With her first major decision, in Mississippi University for Women v. Hogan, she began the process of changing the law of gender discrimination. When then lower-court judge Ruth Bader Ginsburg brought the opinion home to show her husband, his response was "Did you write this?" Justice O'Connor became the swing vote on the issue of abortion, allowing a narrowing of Roe v. Wade but refusing to overturn it. "At the heart of liberty is the right to define one's own concept of existence, of meaning, of the universe, and of the mystery of human life," she wrote. She was the swing vote in Price Waterhouse v. Hopkins, finding discrimination had been "a substantial factor" in a decision not to promote a woman to partnership. She was the deciding vote in Jackson v. Birmingham Board of Education, allowing a whistle blower standing to sue for retaliation in gender discrimination circumstances, and in Davis v. Monroe, allowing a girl who'd been subject to relentless sexual taunts by a classmate to sue the school for allowing the hostile environment to go unchecked.

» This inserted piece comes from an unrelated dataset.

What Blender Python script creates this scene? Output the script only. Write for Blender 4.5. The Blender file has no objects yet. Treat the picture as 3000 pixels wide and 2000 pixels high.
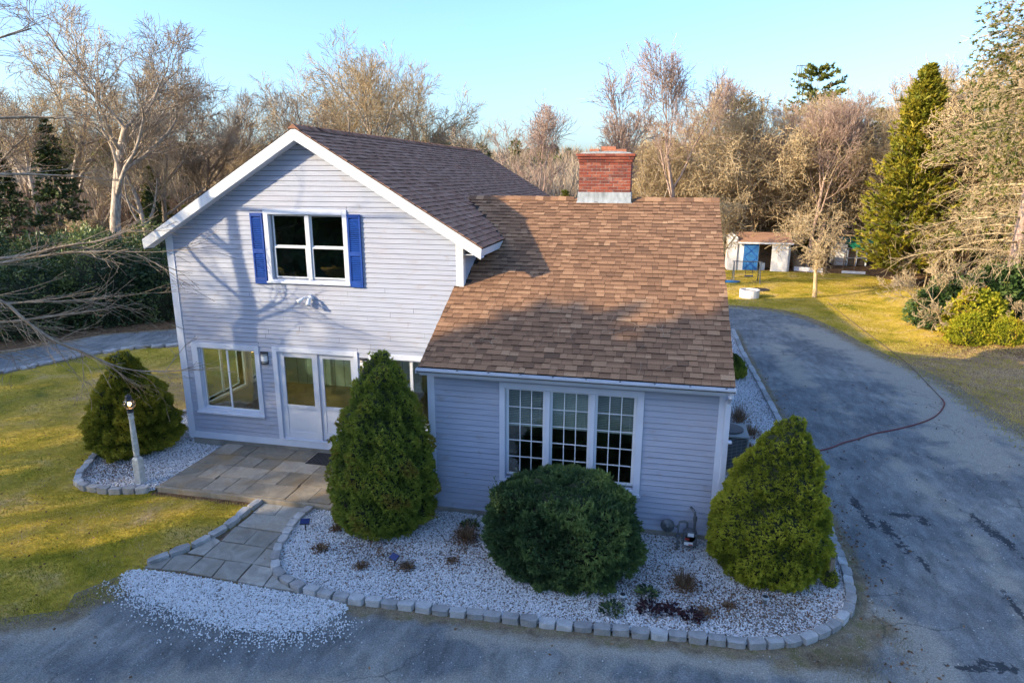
import bpy, bmesh, math, random
import numpy as np
from mathutils import Vector, Matrix
from mathutils.geometry import delaunay_2d_cdt
R = math.radians
scene = bpy.context.scene
COL = scene.collection
rnd = random.Random(7)
NP = np.random.default_rng(11)

# ------------------------------------------------------------------ camera, sky, sun, exposure
CAM_H = 6.3
cam_d = bpy.data.cameras.new('camera'); cam = bpy.data.objects.new('camera', cam_d); COL.objects.link(cam)
cam_d.sensor_width = 36; cam_d.lens = 1931.66 / 3000 * 36; cam_d.clip_end = 3000; cam_d.clip_start = .1
Fw = Vector((-0.20558538, 0.9474968, -0.24491727)); Rt = Vector((0.97711476, 0.21269632, 0.00264815)); Up = Vector((-0.05460211, 0.23876786, 0.96954037))
m = Matrix((Rt, Up, -Fw)).transposed().to_4x4(); m.translation = (0, 0, CAM_H); cam.matrix_world = m
scene.camera = cam
SUN_AZ, SUN_EL = 34.0, 21.0     # direction the light travels (from +X towards +Y), height above horizon
hx, hy = math.cos(R(SUN_AZ)), math.sin(R(SUN_AZ))
world = bpy.data.worlds.new('World'); scene.world = world; world.use_nodes = True
wn = world.node_tree; bg = wn.nodes['Background']
sky = wn.nodes.new('ShaderNodeTexSky'); sky.sky_type = 'NISHITA'; sky.sun_disc = False
sky.sun_elevation = R(SUN_EL); sky.sun_rotation = math.atan2(-hx, -hy)
sky.air_density = 1.0; sky.dust_density = 2.2; sky.ozone_density = 5.4
wn.links.new(sky.outputs[0], bg.inputs[0]); bg.inputs[1].default_value = .15
sun_d = bpy.data.lights.new('sun', 'SUN'); sun = bpy.data.objects.new('sun', sun_d); COL.objects.link(sun)
sun_d.energy = 2.9; sun_d.angle = R(.5); sun_d.color = (1.0, .80, .52)
sdir = Vector((hx * math.cos(R(SUN_EL)), hy * math.cos(R(SUN_EL)), -math.sin(R(SUN_EL))))
sun.rotation_euler = sdir.to_track_quat('-Z', 'Y').to_euler()
scene.view_settings.view_transform = 'Standard'; scene.view_settings.look = 'None'
scene.view_settings.exposure = 1.62; scene.view_settings.gamma = 1.0
scene.view_settings.use_curve_mapping = False
scene.render.engine = 'CYCLES'

# ------------------------------------------------------------------ materials
def new_mat(name):
    mt = bpy.data.materials.new(name); mt.use_nodes = True
    nt = mt.node_tree; return mt, nt, nt.nodes['Principled BSDF']
def N(nt, t, **kw):
    n = nt.nodes.new(t)
    for k, v in kw.items(): setattr(n, k, v)
    return n
def noise(nt, scale, detail=4, vec=None, dist=0, rough=.55):
    n = N(nt, 'ShaderNodeTexNoise'); n.inputs['Scale'].default_value = scale; n.inputs['Detail'].default_value = detail
    n.inputs['Distortion'].default_value = dist; n.inputs['Roughness'].default_value = rough
    if vec is not None: nt.links.new(vec, n.inputs['Vector'])
    return n.outputs[0]
def pos(nt, scale=(1, 1, 1)):
    g = N(nt, 'ShaderNodeNewGeometry'); mp = N(nt, 'ShaderNodeMapping'); mp.inputs['Scale'].default_value = scale
    nt.links.new(g.outputs['Position'], mp.inputs[0]); return mp.outputs[0]
def ramp(nt, fac, stops):
    r = N(nt, 'ShaderNodeValToRGB'); el = r.color_ramp.elements
    while len(el) > 1: el.remove(el[0])
    el[0].position = stops[0][0]; el[0].color = (*stops[0][1], 1)
    for p, c in stops[1:]:
        e = el.new(p); e.color = (*c, 1)
    if fac is not None: nt.links.new(fac, r.inputs[0])
    return r.outputs[0]
def g3(v): return (v, v, v)
def mix(nt, fac, a, b, mode='MIX'):
    n = N(nt, 'ShaderNodeMix', data_type='RGBA', blend_type=mode); n.clamp_factor = True
    for sock, v in ((n.inputs[0], fac), (n.inputs[6], a), (n.inputs[7], b)):
        if isinstance(v, (int, float)): sock.default_value = v
        elif isinstance(v, tuple): sock.default_value = (*v, 1)
        else: nt.links.new(v, sock)
    return n.outputs[2]
def math_(nt, op, a, b=None):
    n = N(nt, 'ShaderNodeMath', operation=op)
    for i, v in enumerate((a, b)):
        if v is None: continue
        if isinstance(v, (int, float)): n.inputs[i].default_value = v
        else: nt.links.new(v, n.inputs[i])
    return n.outputs[0]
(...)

Would the law be different had a man been appointed in her place? The weight of the voting record of other Republican appointees to the Court since 1981 suggests it well might be.

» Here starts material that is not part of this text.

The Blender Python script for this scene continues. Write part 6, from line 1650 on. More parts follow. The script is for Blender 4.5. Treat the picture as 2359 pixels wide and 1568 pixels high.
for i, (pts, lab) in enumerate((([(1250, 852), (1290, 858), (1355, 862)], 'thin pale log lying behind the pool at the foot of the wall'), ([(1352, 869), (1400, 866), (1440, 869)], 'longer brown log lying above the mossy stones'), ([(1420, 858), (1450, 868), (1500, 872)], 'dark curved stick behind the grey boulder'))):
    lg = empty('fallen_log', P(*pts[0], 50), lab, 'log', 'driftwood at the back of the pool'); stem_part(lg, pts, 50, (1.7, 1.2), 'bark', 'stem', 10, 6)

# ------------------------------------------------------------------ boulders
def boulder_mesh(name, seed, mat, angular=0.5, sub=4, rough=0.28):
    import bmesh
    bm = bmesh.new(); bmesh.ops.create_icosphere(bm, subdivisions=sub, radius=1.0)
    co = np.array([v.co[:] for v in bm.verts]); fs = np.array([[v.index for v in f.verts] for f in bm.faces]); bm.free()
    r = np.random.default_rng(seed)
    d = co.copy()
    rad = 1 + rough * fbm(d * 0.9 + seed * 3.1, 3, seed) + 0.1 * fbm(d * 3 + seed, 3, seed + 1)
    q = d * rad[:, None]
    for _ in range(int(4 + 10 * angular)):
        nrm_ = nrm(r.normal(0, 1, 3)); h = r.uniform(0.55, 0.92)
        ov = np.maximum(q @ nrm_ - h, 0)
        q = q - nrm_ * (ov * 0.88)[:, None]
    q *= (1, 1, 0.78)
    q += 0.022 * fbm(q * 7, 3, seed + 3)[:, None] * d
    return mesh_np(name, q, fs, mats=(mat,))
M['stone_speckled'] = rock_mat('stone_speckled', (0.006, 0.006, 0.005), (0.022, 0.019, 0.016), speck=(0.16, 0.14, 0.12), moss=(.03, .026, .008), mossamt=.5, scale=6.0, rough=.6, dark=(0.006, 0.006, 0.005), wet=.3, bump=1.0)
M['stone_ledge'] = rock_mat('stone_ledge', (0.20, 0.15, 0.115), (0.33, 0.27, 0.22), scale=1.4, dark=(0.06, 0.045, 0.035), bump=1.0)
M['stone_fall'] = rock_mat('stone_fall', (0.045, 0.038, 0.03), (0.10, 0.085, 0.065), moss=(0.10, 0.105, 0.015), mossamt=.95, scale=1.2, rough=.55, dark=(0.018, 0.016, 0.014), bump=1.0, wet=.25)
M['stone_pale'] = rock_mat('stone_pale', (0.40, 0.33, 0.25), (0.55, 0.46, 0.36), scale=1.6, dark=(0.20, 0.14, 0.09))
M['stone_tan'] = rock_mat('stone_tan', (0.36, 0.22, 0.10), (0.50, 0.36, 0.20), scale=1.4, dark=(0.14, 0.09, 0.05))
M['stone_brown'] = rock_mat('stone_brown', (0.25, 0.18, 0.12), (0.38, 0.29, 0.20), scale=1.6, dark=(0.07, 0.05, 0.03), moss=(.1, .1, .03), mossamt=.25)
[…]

In her first year as Justice, O'Connor received over 60,000 letters, more than any other justice in history. Some were admittedly hostile, one addressed to "Mrs. John O'Connor" urging her to turn down the appointment as unbefitting "a wife and mother who respects the psychological components of a family" and another beginning "Back to your kitchen and home female! This is a job for a man and only he can make the rough decisions." But many came from women and girls writing about what her appointment meant. When O'Connor began law school in 1950, few women had served on any kind of court, but today women comprise 26% of state judges and 22% of the federal courts -- numbers that are too low, but still higher than they have ever been. In 1979, just two years before Justice O'Connor's appointment, only three women had ever served full Senate terms, all of whom had first gained public office either by appointment or through election to fill vacancies left by their husbands; now 17 women fill Senate seats, with two states -- California and Maine -- being represented solely by women. Justice O'Connor's law school class included only a handful of women, and many of the top law schools simply did not admit women; today women law students outnumber men. Role models matter. Opportunities matter. Changes in the law matter.

A feminist Jew, a wise Latina woman, and a Harvard Law dean... In the joke it's always three. On the Court, we might look to a future when prominent news sources talk about the nine wise old women who will seem as probable as those nine old men did for the first 190 years of the Court.